In TADS, rooms are lit by default and a special class of room (darkroom in TADS 2; DarkRoom in TADS 3) is used instead to represent a room without ambient light.

Dangers of the Dark

  • You may be eaten by a grue or other ravenous monster, miss your footing and fall to your death, or otherwise meet a clueless end. This is more likely in early games, notably Adventure and Zork.
  • You may just stumble around hopelessly, not being allowed to use any exits until you have light. (Sometimes an author will mess this up and not even allow you to retreat the way you came.)
  • You may be allowed to move around, but you just won't be able to do much without seeing anything, and you'll walk into a lot of walls while trying to find the exit; darkened areas effectively become mazes.
  • You are unlikely to be able to examine objects, and may not be allowed to interact with them at all. You may not be able to take inventory.
  • Dropped objects in a darkened room cannot always be retrieved. This may put the game into an unwinnable state.

Partial Darkness

Some games which use darkness extensively have modified or replaced the default behaviour to enable players to do more in the dark.

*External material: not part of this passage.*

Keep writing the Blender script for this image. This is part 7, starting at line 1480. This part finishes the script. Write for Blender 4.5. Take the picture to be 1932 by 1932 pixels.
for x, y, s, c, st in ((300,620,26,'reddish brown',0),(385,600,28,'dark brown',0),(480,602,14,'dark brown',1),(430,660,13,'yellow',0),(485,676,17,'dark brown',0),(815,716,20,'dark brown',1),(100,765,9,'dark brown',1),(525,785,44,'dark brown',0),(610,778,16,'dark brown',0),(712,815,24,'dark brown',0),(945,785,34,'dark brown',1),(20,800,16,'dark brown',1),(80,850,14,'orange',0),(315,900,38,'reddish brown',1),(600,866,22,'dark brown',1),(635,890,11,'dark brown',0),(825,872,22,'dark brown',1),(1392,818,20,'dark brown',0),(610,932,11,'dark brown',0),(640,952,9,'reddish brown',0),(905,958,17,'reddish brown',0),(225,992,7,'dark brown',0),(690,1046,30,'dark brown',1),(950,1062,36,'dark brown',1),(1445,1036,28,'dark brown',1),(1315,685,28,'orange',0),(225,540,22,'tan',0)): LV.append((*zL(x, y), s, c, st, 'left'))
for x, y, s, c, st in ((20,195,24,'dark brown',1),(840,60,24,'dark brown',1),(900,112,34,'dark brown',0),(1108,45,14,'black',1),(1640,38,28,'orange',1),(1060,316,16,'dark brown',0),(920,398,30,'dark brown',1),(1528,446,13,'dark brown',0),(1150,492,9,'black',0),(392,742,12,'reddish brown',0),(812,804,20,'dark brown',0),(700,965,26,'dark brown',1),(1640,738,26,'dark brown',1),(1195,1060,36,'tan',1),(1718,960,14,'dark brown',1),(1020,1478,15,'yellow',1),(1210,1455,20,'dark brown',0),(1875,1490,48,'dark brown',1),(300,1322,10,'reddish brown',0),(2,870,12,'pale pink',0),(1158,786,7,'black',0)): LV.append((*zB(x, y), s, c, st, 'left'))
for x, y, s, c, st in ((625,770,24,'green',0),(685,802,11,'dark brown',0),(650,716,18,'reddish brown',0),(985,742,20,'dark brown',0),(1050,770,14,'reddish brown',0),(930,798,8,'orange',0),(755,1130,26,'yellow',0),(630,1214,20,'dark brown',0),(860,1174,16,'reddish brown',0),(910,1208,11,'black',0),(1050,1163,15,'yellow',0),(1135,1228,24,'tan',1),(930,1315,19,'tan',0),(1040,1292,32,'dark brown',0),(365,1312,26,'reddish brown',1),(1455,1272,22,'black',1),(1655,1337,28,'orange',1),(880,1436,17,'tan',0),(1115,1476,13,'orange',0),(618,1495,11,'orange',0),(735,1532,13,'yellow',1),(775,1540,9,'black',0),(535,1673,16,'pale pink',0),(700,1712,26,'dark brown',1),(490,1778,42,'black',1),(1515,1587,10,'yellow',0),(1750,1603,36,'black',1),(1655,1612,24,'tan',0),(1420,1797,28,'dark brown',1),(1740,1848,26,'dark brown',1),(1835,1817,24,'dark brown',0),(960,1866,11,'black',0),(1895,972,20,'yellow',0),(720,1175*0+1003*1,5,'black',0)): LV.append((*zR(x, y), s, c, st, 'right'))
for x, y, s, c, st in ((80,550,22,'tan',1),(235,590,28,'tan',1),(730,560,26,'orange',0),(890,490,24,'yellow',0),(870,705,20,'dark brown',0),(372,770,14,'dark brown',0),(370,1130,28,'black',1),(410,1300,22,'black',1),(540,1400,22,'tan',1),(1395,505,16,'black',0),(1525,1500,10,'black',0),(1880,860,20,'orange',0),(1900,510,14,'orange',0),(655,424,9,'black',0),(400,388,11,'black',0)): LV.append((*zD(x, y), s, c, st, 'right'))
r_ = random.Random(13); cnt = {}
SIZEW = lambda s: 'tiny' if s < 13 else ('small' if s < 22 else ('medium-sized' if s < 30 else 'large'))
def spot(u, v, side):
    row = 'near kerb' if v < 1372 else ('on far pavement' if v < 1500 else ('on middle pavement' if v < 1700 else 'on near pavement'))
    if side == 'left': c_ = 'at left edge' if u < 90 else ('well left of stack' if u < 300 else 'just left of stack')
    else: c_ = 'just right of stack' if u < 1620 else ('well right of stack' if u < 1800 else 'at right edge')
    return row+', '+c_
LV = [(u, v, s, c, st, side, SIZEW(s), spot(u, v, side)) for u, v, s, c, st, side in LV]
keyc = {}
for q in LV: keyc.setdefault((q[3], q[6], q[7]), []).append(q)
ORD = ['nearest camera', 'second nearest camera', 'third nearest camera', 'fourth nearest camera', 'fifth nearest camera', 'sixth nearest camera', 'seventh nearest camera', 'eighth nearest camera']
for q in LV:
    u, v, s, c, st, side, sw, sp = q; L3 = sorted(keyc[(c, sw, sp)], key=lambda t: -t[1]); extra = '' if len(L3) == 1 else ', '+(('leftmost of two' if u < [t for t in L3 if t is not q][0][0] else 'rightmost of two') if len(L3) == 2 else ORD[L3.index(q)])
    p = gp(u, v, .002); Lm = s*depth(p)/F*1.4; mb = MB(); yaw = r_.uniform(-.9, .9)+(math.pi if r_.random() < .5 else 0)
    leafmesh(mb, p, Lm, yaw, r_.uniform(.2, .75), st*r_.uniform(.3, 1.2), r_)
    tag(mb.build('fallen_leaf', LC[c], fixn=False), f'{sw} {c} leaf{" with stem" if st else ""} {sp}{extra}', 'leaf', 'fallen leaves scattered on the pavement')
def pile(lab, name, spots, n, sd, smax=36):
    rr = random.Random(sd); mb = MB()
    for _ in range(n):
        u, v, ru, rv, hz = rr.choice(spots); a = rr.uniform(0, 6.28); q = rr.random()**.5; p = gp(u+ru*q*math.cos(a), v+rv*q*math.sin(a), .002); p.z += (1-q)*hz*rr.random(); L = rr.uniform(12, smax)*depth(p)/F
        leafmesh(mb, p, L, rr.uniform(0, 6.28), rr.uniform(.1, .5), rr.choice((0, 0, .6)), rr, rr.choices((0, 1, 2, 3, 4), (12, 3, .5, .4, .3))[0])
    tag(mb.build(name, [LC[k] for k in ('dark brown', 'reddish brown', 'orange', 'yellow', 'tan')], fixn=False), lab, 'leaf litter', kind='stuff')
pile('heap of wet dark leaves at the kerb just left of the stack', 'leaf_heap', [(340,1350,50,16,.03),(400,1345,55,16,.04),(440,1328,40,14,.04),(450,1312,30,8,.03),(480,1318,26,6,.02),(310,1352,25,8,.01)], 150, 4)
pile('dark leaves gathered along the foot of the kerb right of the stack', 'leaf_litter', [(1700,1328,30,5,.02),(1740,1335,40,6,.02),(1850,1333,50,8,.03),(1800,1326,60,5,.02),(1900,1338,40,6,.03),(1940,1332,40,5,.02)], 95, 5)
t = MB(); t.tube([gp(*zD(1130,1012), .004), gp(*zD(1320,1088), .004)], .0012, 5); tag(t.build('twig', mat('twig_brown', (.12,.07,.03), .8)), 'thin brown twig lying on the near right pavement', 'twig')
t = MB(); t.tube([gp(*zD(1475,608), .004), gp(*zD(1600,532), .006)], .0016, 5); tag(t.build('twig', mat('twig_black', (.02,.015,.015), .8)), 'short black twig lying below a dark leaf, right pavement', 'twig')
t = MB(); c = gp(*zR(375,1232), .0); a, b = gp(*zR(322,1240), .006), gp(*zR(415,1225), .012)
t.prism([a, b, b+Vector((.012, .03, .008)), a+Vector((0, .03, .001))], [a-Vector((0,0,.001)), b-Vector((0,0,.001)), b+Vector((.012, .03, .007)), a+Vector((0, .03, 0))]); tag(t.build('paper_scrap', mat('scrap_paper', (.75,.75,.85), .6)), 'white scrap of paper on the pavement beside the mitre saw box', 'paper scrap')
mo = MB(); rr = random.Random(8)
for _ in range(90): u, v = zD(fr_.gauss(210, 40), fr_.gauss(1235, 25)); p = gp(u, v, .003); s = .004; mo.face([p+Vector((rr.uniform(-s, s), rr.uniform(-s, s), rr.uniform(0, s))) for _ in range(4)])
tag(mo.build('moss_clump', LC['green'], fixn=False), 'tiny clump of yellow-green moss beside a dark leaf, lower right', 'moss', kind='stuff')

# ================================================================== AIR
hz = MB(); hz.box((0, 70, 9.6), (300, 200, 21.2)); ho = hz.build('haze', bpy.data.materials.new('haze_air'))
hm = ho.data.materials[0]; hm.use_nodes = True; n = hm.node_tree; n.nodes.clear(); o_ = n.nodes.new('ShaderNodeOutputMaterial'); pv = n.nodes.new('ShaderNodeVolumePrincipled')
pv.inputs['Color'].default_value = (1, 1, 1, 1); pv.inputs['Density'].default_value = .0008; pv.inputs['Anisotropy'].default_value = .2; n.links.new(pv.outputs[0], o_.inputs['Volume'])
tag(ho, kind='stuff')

  • Low-light rooms rather than total darkness. The player will typically see a different description if the room is dark, probably with less detail and more ambiguity. Their interaction options with objects in the room may still be effectively disabled, or they may merely be reduced - so that a player could find and turn on a lamp, for instance.
  • Use of other senses. Touch has the widest applications here, but hearing and smell may also provide clues.

Dealing with Darkness

  • In all likelihood you will need to get rid of the darkness before you can do anything useful; normally this will involve retreating from the dark room the way you came, and looking for a portable light source. See light puzzle for varieties of light source.
  • Try moving around in the normal directions (but be prepared to UNDO). Sometimes dark rooms will lead to lit ones.
  • Use your other senses:
    • LISTEN. If you get a default response, abandon this approach; if not, you may be able to LISTEN TO specific things (though this is rare).
    • SMELL. Like listening, this is generally only good once per room - you may be able to SMELL specific objects, but don't rely on it.
    • TOUCH. A good place to start is the walls or the floor. If you start the game in darkness, you may also want to do this to yourself and to any inventory items.
  • Throw objects that you're willing to discard (pebbles, for instance). This might give you useful information - if there's a long pause followed by a plunk, chances are you don't want to wander around too much.
  • Darkness is sometimes used to focus the player's attention on conversation with an NPC. If this happens, trying to light the darkness is probably the wrong tack.